Undone (2019-present)

Rosa Salazar and Bob Odenkirk star in this trippy tale of a young woman named Alma who's struggling with her sister, mother, and boyfriend—and then her dead father begins appearing to her with a request to master time travel. Filmed with actors and then beautifully rotoscoped to lend it an air of animated surrealism, Undone will take you for a spin.

Fleabag (2016-2019)

Phoebe Waller-Bridge created the series and stars as its title character, a downtrodden Londoner with a too-perfect sister, a wicked soon-to-be stepmother (played by The Crown's Olivia Colman), and a lust for hedonism that masks the fallout of an unresolved emotional crisis. Like Ferris Bueller, Waller-Bridge interrupts the action to address the viewer directly, offering a biting running commentary on her own increasingly complicated state of affairs, including having the hots for a priest (Andrew Scott).

Homecoming (2018-2020)

Julia Roberts stars in the first season of this critically acclaimed drama, which sees her working at a facility that helps soldiers reacclimate to civilian life.
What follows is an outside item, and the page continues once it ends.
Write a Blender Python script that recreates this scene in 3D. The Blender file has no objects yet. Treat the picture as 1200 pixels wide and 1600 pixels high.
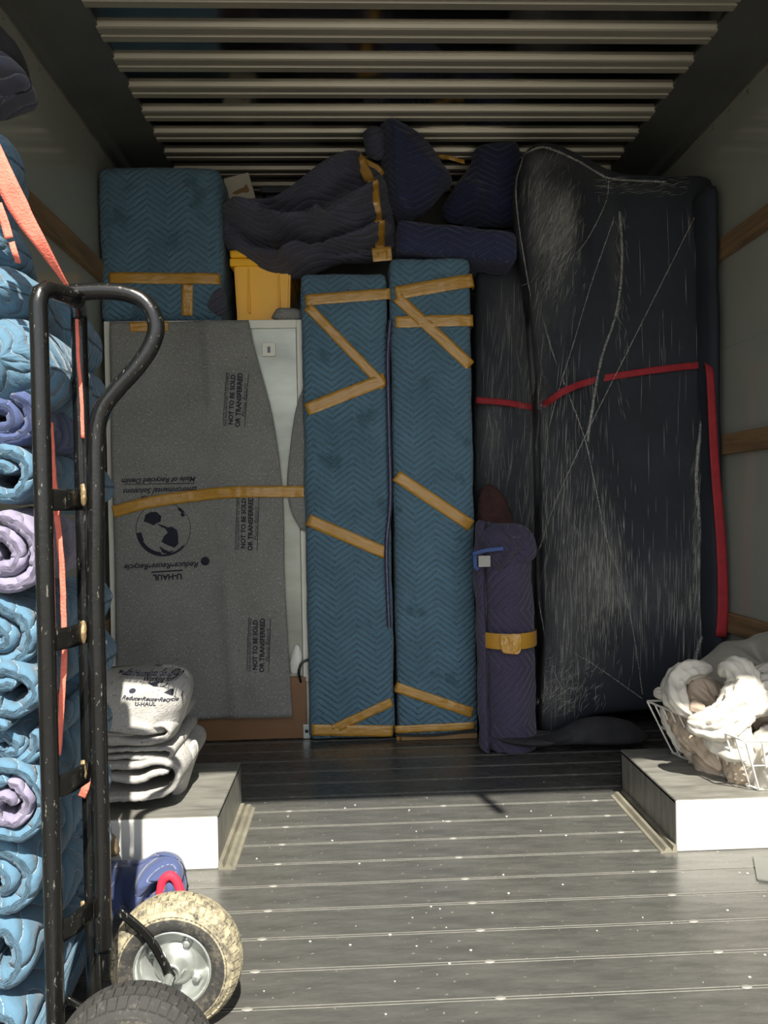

Years later, an investigation into the program reveals some startling truths. Janelle Monáe headlines season 2, which pushes the story in new directions.

The Marvelous Mrs. Maisel (2017-2023)

Critically acclaimed and showered with praise by Amazon viewers, this dramedy stars Rachel Brosnahan as Miriam “Midge” Maisel, a 1950s housewife who takes the bold (for that decade) step of getting into stand-up comedy. Brosnahan practically vibrates with energy, and so does the show, which captures period New York's burgeoning feminism. In Midge's orbit, Don Draper would have a heck of a time getting a word in.